━━ Dataset section ━━

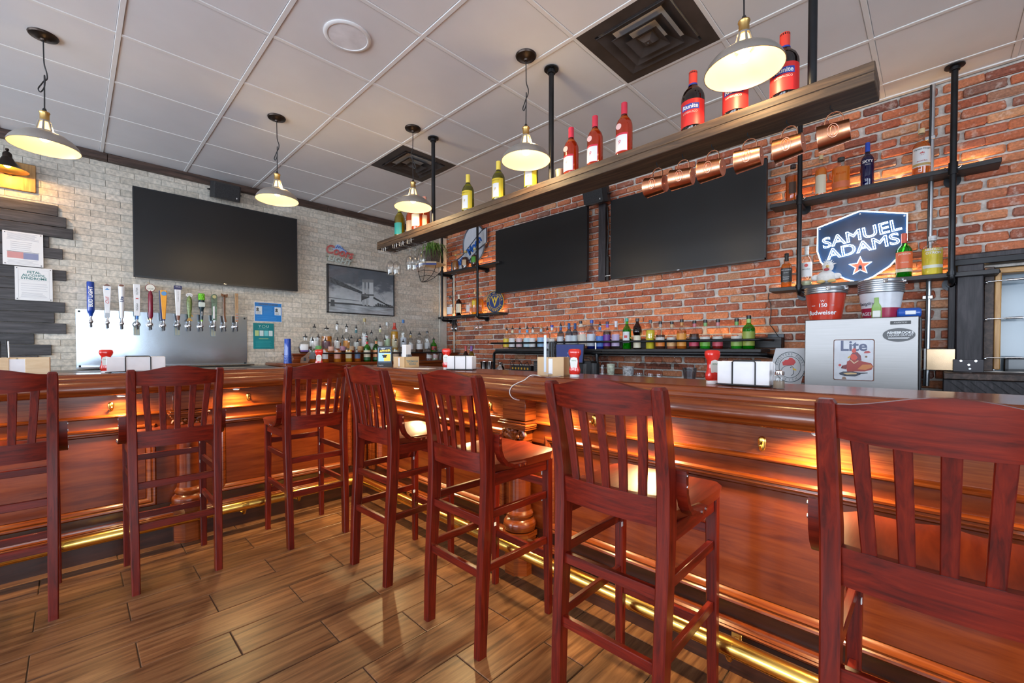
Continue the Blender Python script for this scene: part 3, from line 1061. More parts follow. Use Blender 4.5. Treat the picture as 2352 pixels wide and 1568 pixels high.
    for s in (-1, 1):
        bar_y('side_apron', s, 0.682, 0.025, 0.010, -0.165, 0.195)
        bar_y('side_stretcher', s, 0.545)
        bar_y('side_stretcher', s, 0.338)
    bar_x('front_stretcher', 0.200, 0.592)
    bar_x('front_stretcher', 0.202, 0.262)
    bar_x('rear_stretcher', -0.180, 0.520)
    bar_x('rear_stretcher', -0.194, 0.318)
    for s in (-1, 1):
        for z in (0.640, 0.522, 0.315):
            MB().box(s * 0.155, s * 0.158, 0.176, 0.190, z - 0.010, z + 0.008, 0.001).build('corner_bracket', WHITEP, t)
    return t


CW_V2 = wood('chair_wood_sides', (0.048, 0.0030, 0.0012), (0.108, 0.0060, 0.0020), (0.168, 0.0128, 0.0038), (22, 1.8, 24), 0.34, 0.22, 3.0, 0.03, 0.10, 0.32)
stool = make_stool()
spots = [(2.385, -4.335, 90, 'leftmost bar stool, cut by the left edge, facing the tap wall'),
         (2.395, -3.718, 90, 'second bar stool from the left, standing in front of the left column'),
         (2.420, -3.018, 90, 'third bar stool from the left, last one facing the tap wall'),
         (3.235, -2.788, 2, 'bar stool beside the inside corner of the bar, first facing the brick wall'),
         (3.958, -2.788, 0, 'bar stool in front of the carved column, second facing the brick wall'),
         (4.680, -2.785, 0.8, 'large bar stool right of centre, third facing the brick wall'),
         (5.402, -2.790, 0, 'nearest bar stool, cut by the right edge of the view')]
for i, (x, y, a, w) in enumerate(spots):
    o = stool if i == 0 else copy_tree(stool)
    o.location = (x, y, 0)
    o.rotation_euler = (0, 0, R(a))
    o['label'] = 'dark red wooden stool with slatted back: ' + w if False else w

# ================================================================= OVERHEAD: hanging shelf, pendants, vents
BZ0, BZ1, BYF, BYB = 2.174, 2.250, -2.030, -1.846
hs = thing('hanging_shelf', 'long dark timber shelf hung from the ceiling on black pipes above the bar', 'shelf', (0, 0, 0))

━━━

▶ **Aim**
Show each line of the listing that holds the string "from".

▶ **Exercise result**
Continue the Blender Python script for this scene: part 3, from line 1061. More parts follow. Use Blender 4.5. Treat the picture as 2352 pixels wide and 1568 pixels high.
         (2.395, -3.718, 90, 'second bar stool from the left, standing in front of the left column'),
         (2.420, -3.018, 90, 'third bar stool from the left, last one facing the tap wall'),
hs = thing('hanging_shelf', 'long dark timber shelf hung from the ceiling on black pipes above the bar', 'shelf', (0, 0, 0))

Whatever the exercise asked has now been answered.